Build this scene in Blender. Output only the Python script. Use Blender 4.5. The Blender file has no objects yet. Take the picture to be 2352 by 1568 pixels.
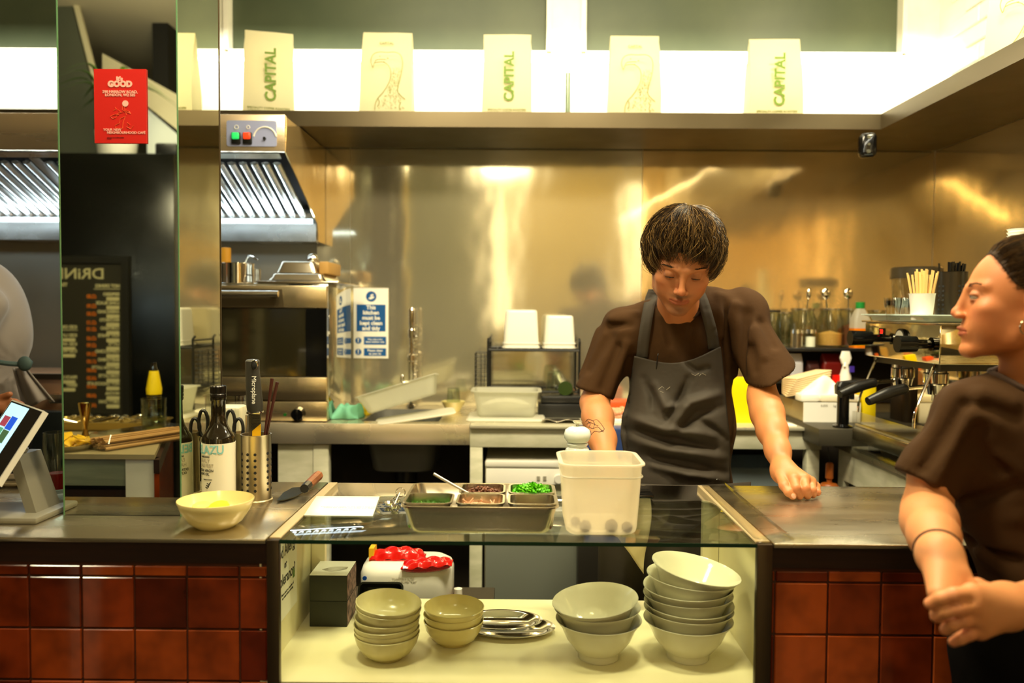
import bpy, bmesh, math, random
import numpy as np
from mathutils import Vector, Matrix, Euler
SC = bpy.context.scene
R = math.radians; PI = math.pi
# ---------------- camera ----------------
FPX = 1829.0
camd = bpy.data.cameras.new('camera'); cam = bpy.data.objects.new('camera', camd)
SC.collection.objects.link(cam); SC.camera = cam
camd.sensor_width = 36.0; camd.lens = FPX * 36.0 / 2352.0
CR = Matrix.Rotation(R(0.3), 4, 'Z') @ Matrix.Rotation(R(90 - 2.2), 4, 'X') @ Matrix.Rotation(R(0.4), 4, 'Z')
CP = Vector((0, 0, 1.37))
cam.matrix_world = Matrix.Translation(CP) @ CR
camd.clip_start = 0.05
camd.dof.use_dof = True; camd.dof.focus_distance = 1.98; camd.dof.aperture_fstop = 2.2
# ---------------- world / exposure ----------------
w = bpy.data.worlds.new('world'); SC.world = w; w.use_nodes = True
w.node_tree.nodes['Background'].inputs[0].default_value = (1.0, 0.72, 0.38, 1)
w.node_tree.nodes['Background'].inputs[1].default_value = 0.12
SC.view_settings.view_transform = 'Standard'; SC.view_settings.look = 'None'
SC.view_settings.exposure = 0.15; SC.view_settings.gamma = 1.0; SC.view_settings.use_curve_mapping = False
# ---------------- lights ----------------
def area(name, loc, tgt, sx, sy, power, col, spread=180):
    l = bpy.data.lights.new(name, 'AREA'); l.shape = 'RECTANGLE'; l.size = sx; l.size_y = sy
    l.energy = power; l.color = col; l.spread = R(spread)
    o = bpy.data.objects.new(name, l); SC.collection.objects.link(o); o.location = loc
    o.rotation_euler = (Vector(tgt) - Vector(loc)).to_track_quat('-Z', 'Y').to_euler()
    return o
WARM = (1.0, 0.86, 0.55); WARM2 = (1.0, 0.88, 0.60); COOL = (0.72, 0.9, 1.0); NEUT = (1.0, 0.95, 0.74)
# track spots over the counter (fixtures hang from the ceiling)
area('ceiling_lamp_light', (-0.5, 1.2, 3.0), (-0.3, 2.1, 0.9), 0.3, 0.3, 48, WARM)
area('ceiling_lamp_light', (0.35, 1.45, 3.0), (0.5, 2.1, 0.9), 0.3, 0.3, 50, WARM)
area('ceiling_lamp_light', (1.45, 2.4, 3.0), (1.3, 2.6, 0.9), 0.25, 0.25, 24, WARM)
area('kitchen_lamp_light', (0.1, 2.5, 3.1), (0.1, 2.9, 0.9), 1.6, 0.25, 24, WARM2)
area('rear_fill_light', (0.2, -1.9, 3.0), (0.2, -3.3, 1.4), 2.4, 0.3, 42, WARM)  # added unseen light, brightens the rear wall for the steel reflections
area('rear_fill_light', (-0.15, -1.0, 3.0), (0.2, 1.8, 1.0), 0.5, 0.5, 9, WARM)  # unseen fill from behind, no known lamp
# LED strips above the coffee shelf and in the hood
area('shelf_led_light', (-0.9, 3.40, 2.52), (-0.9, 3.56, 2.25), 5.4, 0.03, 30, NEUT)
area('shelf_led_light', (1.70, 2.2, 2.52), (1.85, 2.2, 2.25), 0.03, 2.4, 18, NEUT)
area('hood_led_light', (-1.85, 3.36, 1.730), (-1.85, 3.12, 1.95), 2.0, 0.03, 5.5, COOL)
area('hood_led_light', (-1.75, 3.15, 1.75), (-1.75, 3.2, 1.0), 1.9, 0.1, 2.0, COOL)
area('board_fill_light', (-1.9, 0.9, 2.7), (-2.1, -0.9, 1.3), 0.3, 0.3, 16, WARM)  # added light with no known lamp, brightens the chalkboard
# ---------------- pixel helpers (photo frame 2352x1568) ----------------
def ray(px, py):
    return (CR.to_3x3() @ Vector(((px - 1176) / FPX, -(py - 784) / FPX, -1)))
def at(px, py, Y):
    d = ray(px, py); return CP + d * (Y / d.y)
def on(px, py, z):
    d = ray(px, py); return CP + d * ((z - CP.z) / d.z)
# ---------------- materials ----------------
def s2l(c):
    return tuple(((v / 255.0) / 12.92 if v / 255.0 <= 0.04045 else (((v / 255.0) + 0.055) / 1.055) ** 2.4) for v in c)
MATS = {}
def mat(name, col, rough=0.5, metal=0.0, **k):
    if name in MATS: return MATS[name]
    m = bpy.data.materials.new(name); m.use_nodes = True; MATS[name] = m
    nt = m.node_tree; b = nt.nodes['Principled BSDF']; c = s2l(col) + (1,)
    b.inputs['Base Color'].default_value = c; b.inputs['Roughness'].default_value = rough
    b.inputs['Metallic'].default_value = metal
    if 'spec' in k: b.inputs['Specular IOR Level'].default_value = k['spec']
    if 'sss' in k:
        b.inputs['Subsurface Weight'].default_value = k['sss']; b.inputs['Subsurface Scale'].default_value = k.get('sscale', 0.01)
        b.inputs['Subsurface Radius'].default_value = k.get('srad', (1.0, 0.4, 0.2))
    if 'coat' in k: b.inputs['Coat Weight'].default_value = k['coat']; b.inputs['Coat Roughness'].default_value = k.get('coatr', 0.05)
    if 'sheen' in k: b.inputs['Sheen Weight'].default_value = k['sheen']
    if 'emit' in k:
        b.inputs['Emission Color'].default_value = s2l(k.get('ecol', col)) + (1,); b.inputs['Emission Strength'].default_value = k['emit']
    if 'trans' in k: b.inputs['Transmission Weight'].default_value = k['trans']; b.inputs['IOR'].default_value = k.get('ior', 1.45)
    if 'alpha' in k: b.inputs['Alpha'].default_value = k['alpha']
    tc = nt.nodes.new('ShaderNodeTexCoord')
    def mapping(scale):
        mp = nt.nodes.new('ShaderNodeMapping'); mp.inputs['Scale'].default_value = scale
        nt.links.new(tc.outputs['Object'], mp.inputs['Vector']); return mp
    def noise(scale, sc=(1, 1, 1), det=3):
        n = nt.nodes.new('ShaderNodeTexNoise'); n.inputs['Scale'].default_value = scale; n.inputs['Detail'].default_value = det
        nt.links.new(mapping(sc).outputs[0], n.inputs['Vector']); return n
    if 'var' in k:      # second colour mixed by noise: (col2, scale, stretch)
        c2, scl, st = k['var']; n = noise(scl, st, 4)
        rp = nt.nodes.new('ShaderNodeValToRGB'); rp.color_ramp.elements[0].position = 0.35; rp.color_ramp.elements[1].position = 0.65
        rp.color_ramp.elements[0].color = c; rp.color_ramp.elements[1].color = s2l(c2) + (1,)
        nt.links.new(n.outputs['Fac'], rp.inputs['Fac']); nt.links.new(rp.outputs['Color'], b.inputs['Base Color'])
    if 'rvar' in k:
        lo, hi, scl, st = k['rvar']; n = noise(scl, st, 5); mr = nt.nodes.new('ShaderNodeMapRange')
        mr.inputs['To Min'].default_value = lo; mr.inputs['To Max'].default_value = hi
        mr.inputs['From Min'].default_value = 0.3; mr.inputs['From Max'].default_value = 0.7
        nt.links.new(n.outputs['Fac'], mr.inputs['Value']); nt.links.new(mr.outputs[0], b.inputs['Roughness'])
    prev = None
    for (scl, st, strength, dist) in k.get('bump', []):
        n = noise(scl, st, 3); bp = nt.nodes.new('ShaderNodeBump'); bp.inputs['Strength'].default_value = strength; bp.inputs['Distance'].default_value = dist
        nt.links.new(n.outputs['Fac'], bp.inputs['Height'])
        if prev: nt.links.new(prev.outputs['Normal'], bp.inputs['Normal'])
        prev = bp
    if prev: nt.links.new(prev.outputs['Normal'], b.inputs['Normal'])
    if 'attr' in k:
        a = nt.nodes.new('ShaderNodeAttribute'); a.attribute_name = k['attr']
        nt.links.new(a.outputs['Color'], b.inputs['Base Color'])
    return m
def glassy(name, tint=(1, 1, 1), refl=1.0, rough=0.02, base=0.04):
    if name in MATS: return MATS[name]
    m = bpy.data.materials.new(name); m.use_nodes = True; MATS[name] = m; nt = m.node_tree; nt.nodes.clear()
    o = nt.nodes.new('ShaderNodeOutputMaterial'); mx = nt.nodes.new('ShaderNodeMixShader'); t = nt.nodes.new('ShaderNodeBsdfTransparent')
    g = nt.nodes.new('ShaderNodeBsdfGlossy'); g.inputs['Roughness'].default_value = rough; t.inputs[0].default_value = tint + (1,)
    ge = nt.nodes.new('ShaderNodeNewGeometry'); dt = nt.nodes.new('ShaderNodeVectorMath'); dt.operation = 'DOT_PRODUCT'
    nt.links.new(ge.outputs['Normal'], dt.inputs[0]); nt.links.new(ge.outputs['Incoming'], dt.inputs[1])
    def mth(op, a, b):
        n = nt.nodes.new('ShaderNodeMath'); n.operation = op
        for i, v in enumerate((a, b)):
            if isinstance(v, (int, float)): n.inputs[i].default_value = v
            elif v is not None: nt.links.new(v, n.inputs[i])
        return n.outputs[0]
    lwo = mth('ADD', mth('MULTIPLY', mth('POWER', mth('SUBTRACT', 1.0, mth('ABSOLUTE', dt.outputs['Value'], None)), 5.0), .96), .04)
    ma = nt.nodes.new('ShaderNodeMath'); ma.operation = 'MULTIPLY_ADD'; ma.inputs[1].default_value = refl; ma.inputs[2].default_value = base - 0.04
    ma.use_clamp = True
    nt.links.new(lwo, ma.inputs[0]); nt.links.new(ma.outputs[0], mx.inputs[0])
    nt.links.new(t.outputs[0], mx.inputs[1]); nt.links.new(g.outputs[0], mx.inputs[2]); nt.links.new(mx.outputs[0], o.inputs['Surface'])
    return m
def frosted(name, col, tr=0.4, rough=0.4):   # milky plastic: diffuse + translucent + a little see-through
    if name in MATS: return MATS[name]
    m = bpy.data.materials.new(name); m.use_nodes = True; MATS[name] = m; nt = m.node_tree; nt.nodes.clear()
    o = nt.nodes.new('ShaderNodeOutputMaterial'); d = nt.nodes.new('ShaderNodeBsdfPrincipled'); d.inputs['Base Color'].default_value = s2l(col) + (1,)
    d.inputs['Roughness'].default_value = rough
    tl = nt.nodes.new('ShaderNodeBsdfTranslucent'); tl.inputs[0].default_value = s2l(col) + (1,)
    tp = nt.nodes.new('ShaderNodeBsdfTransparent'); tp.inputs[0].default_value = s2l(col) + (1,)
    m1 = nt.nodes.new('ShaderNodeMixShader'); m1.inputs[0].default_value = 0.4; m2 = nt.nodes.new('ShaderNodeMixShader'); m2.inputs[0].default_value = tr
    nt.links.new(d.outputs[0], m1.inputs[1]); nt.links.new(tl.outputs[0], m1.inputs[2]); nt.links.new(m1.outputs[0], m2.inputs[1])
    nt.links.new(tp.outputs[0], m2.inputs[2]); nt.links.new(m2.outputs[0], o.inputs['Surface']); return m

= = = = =

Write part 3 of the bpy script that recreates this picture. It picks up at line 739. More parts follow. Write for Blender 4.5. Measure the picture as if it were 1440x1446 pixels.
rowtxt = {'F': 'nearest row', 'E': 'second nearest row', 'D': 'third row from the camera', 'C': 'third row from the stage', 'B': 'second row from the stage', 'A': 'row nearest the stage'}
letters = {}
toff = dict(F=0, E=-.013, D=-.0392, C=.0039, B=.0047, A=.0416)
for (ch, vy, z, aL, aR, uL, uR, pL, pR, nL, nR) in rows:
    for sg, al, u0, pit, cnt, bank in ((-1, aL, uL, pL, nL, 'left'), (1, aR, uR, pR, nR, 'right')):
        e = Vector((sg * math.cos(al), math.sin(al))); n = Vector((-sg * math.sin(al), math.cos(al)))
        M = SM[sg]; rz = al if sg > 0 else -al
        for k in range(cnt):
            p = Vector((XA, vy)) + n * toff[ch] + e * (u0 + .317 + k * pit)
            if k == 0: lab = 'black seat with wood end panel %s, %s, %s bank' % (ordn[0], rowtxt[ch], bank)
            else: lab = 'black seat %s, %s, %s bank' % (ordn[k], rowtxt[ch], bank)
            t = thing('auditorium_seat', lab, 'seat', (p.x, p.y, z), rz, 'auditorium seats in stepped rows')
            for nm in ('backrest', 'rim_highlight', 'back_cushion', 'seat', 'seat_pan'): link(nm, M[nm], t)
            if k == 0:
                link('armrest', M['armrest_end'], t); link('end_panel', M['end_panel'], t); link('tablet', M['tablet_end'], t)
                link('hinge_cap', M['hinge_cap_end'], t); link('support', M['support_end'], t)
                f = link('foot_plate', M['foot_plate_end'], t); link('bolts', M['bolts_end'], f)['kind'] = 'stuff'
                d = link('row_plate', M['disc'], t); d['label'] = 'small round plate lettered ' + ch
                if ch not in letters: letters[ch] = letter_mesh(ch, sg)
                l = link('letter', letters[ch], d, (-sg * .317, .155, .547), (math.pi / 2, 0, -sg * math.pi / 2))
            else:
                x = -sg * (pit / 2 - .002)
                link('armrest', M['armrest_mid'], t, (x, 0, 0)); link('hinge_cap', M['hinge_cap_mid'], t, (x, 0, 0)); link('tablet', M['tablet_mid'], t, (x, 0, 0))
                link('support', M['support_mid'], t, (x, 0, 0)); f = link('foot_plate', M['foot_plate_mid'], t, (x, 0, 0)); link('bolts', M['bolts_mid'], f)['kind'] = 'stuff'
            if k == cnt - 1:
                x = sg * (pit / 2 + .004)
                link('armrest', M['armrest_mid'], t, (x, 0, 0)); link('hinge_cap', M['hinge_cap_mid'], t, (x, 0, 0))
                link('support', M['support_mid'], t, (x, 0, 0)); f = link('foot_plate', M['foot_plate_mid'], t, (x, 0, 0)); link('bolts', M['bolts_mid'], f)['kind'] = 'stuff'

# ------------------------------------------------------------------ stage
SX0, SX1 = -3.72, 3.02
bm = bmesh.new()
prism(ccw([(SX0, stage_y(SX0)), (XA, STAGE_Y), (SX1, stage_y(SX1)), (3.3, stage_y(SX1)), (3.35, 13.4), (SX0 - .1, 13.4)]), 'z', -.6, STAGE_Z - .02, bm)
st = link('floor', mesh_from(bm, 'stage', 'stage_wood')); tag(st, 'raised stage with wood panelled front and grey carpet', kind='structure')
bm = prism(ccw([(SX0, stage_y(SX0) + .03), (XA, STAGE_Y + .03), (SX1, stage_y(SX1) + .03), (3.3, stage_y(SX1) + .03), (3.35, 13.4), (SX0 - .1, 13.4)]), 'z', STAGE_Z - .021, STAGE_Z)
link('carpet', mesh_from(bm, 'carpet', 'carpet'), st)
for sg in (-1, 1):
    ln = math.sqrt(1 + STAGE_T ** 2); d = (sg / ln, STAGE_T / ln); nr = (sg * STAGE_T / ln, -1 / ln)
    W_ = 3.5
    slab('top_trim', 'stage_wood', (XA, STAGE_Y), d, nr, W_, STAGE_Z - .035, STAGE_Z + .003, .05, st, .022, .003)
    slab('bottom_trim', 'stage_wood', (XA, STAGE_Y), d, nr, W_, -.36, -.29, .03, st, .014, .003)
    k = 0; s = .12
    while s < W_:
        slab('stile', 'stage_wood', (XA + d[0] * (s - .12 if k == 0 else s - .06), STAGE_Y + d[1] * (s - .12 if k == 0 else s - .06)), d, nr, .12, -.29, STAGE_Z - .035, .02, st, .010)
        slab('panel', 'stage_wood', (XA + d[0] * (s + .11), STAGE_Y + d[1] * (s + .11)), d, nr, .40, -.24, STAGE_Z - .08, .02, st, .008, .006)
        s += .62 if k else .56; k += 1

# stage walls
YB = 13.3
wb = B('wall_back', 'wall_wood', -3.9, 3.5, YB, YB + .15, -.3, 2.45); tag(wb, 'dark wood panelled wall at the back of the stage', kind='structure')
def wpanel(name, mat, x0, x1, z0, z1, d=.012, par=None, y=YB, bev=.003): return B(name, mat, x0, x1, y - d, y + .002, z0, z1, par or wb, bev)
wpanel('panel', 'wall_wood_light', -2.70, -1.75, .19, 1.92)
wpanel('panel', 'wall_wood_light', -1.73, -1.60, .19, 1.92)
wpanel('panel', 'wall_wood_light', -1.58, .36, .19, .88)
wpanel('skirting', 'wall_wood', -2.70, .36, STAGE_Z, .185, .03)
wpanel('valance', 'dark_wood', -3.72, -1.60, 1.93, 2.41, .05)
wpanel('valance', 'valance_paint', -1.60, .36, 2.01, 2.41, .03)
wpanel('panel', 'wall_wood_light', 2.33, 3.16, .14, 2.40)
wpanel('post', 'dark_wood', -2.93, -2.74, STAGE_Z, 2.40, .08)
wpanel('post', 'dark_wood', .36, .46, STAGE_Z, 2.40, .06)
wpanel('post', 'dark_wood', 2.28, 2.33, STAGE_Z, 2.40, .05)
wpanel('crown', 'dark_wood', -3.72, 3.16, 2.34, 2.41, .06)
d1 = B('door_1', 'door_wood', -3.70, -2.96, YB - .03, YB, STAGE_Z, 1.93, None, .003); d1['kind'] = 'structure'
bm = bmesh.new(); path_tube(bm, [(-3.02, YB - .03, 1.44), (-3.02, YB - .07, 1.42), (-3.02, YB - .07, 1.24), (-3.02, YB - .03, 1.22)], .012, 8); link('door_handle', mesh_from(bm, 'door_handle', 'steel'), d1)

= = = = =

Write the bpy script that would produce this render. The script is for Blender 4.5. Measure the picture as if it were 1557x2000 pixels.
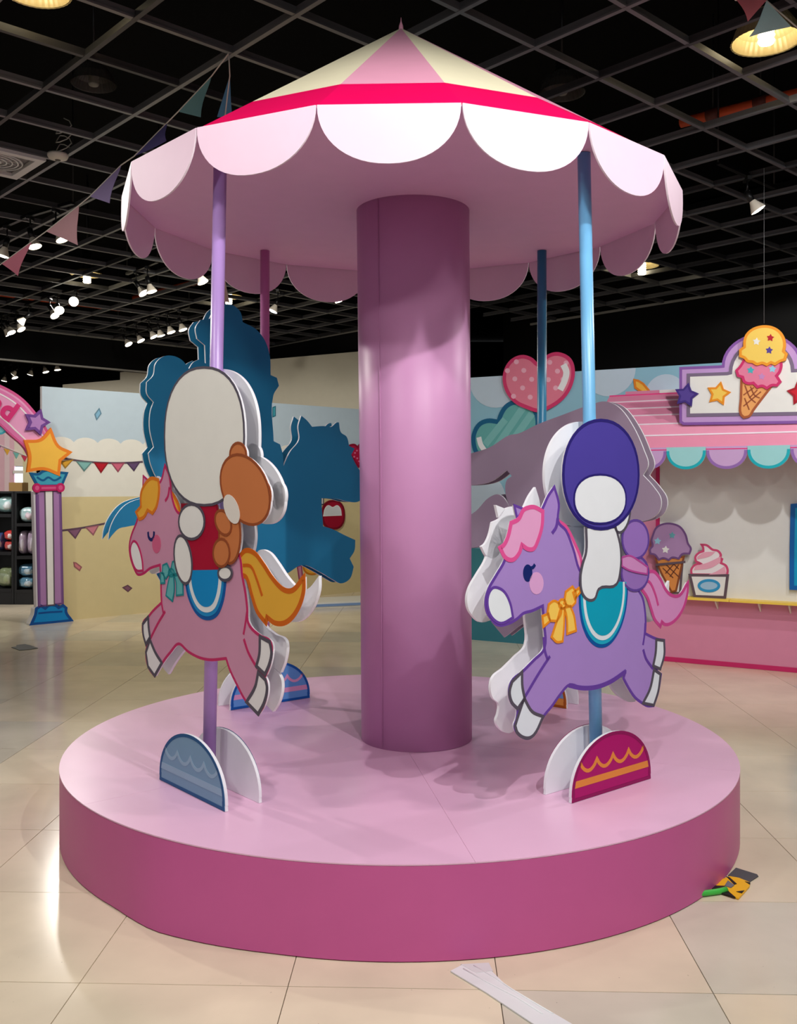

= = = = =

Your task:
Your answer should be only a number: how many lines of the data above contain the string "that"?

Response to the task:
2